SHORT PROBLEM.
Reproduce each line exactly, including spacing and punctuation.

EXCERPTED RECORDS.
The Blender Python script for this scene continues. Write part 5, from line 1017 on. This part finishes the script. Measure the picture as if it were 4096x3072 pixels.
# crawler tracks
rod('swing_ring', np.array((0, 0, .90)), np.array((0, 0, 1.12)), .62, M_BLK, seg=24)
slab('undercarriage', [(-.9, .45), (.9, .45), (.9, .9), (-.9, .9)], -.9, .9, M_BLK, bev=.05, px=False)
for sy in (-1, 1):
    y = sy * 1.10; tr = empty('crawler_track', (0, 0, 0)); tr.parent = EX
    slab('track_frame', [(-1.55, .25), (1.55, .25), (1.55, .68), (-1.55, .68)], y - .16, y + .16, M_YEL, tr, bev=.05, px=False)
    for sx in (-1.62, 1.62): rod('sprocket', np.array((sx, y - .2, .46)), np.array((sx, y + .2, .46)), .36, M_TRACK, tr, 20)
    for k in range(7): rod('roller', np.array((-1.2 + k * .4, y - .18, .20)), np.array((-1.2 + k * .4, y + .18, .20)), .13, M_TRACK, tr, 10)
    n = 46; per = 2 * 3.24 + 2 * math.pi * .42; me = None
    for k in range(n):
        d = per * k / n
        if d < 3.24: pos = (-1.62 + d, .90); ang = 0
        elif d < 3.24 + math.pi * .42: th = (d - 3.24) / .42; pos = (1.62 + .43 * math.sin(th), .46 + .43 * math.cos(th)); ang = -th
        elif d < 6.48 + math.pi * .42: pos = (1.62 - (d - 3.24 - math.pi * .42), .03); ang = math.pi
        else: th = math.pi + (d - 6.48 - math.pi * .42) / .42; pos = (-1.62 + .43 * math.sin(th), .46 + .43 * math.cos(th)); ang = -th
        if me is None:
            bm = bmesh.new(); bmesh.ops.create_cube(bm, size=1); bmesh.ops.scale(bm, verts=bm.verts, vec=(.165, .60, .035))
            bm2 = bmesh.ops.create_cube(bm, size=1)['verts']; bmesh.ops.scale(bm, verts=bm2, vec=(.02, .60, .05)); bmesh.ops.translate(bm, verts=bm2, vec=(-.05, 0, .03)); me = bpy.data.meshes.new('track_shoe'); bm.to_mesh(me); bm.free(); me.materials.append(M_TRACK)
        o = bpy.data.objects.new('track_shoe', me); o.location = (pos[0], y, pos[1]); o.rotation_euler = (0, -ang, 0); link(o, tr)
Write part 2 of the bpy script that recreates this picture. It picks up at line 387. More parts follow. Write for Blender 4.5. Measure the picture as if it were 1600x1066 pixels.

CORRECT RESPONSE.
The Blender Python script for this scene continues. Write part 5, from line 1017 on. This part finishes the script. Measure the picture as if it were 4096x3072 pixels.
# crawler tracks
rod('swing_ring', np.array((0, 0, .90)), np.array((0, 0, 1.12)), .62, M_BLK, seg=24)
slab('undercarriage', [(-.9, .45), (.9, .45), (.9, .9), (-.9, .9)], -.9, .9, M_BLK, bev=.05, px=False)
for sy in (-1, 1):
    y = sy * 1.10; tr = empty('crawler_track', (0, 0, 0)); tr.parent = EX
    slab('track_frame', [(-1.55, .25), (1.55, .25), (1.55, .68), (-1.55, .68)], y - .16, y + .16, M_YEL, tr, bev=.05, px=False)
    for sx in (-1.62, 1.62): rod('sprocket', np.array((sx, y - .2, .46)), np.array((sx, y + .2, .46)), .36, M_TRACK, tr, 20)
    for k in range(7): rod('roller', np.array((-1.2 + k * .4, y - .18, .20)), np.array((-1.2 + k * .4, y + .18, .20)), .13, M_TRACK, tr, 10)
    n = 46; per = 2 * 3.24 + 2 * math.pi * .42; me = None
    for k in range(n):
        d = per * k / n
        if d < 3.24: pos = (-1.62 + d, .90); ang = 0
        elif d < 3.24 + math.pi * .42: th = (d - 3.24) / .42; pos = (1.62 + .43 * math.sin(th), .46 + .43 * math.cos(th)); ang = -th
        elif d < 6.48 + math.pi * .42: pos = (1.62 - (d - 3.24 - math.pi * .42), .03); ang = math.pi
        else: th = math.pi + (d - 6.48 - math.pi * .42) / .42; pos = (-1.62 + .43 * math.sin(th), .46 + .43 * math.cos(th)); ang = -th
        if me is None:
            bm = bmesh.new(); bmesh.ops.create_cube(bm, size=1); bmesh.ops.scale(bm, verts=bm.verts, vec=(.165, .60, .035))
            bm2 = bmesh.ops.create_cube(bm, size=1)['verts']; bmesh.ops.scale(bm, verts=bm2, vec=(.02, .60, .05)); bmesh.ops.translate(bm, verts=bm2, vec=(-.05, 0, .03)); me = bpy.data.meshes.new('track_shoe'); bm.to_mesh(me); bm.free(); me.materials.append(M_TRACK)
        o = bpy.data.objects.new('track_shoe', me); o.location = (pos[0], y, pos[1]); o.rotation_euler = (0, -ang, 0); link(o, tr)
Write part 2 of the bpy script that recreates this picture. It picks up at line 387. More parts follow. Write for Blender 4.5. Measure the picture as if it were 1600x1066 pixels.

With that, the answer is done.